Parallèlement, sous Louis XIII, on observe un certain empâtement de l’esprit, un immobilisme criant de la pensée et des manières grossières, qu’on ne feint même plus d’excuser. Nombreuses sont les aristocrates qui s’en agacent. Parmi elles, Catherine de Vivonne, épouse du marquis de Rambouillet. Elle prend ses distances avec la cour et, depuis son hôtel particulier parisien, ouvre, autour de 1610, le premier salon des précieuses. Le bal des « salonnières » est ouvert. Pendant plus de 30 ans, les plus grandes plumes françaises y défileront.

Madeleine de Scudéry et la carte du Tendre : le chemin de l’amour

À partir de 1630, les salons littéraires tenus par ces femmes de la haute noblesse se multiplient. Dédiés à devenir des espaces de conversation, le maniement des mots devient un art. Dans ces espaces de liberté, on cherche à instaurer des rapports entre hommes et femmes plus équilibrés. L’institution même du mariage y est parfois remise en cause.

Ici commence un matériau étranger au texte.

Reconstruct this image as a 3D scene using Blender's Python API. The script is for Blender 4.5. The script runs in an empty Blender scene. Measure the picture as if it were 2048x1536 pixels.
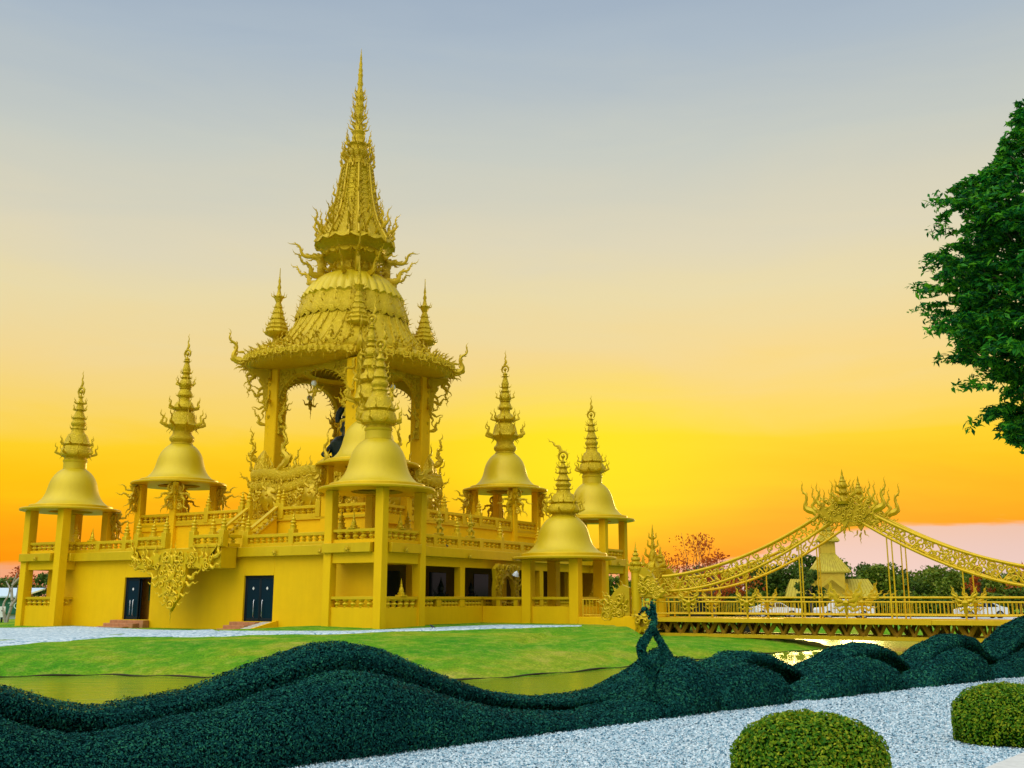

De ce fait, la culture précieuse délaisse les auteurs étudiés à l’université. À présent, hommes et femmes peuvent être mis sur un même pied d’égalité.

Installé dans le Marais, le salon le plus en vogue est celui de Madeleine de Scudéry où des réunions sont consacrées à élaborer « la carte du Tendre ». Entre désir, séduction et tendresse, la carte a pour but d’indiquer métaphoriquement le juste chemin pour accéder à l’Amour. Hommes ou femmes, la route à suivre est la même. La carte est catégorique, il faudra éviter le lac d’Indifférence et être prêt à traverser les villages Galant, Sincérité mais aussi Inégalité, Perfidie.

Carte du Tendre

Les Précieuses Ridicules et la police des mœurs

Le maniérisme des précieuses est poussé à l’extrême. De ce fait, les fauteuils deviennent les commodités de la conversation, les dents « l’ameublement de la bouche », les joues « les trônes de la pudeur », la poitrine « les coussins d’amour ». L’aristocratie provinciale copie le langage affecté des précieuses, ce qui ne manquera pas d’amuser Molière. Si celui-ci apprécie autant la conversation et la compagnie des précieuses, il ne se gêne pas pour tourner en ridicule celles qui se rêvent leurs égales dans Les Précieuses ridicules en 1659.

Portrait de Madeleine de Scudery

La volonté de contrôler les femmes perdure. Par ailleurs, le mouvement prend trop d’ampleur et le pouvoir craint qu’elles ne deviennent toutes des marginales ou des dévergondées prêtes à se prostituer pour gagner leur indépendance. Carrément.

Louis XIV crée une police des mœurs. Les mesures d’internement des prostituées et autres débauchées se multiplient. Au sein de l’élite, seule une poignée d’entre elles bénéficie d’une reconnaissance officielle. Il y a un véritable resserrement des activités autour des occupations masculines. Même les sages-femmes, qui avaient jusque-là l’exclusivité des accouchements, se voient concurrencées par les médecins.

Par la force des choses, le mouvement et les manières des précieuses s’essoufflent. Heureusement, les œuvres littéraires produites par ces femmes, elles, ont traversé les siècles. Certaines, comme La Princesse de Clèves de Madame de Lafayette, comptent aujourd’hui parmi nos grands classiques.

Oubliées de l’Histoire, tournées en ridicule, ces Parisiennes qui lancèrent des modes depuis leur hôtel particulier ont pourtant joué un grand rôle dans la vie culturelle du Grand Siècle. Leur émancipation est certes de courte durée, mais leur exemple, lui, a posé les bases de la femme indépendante.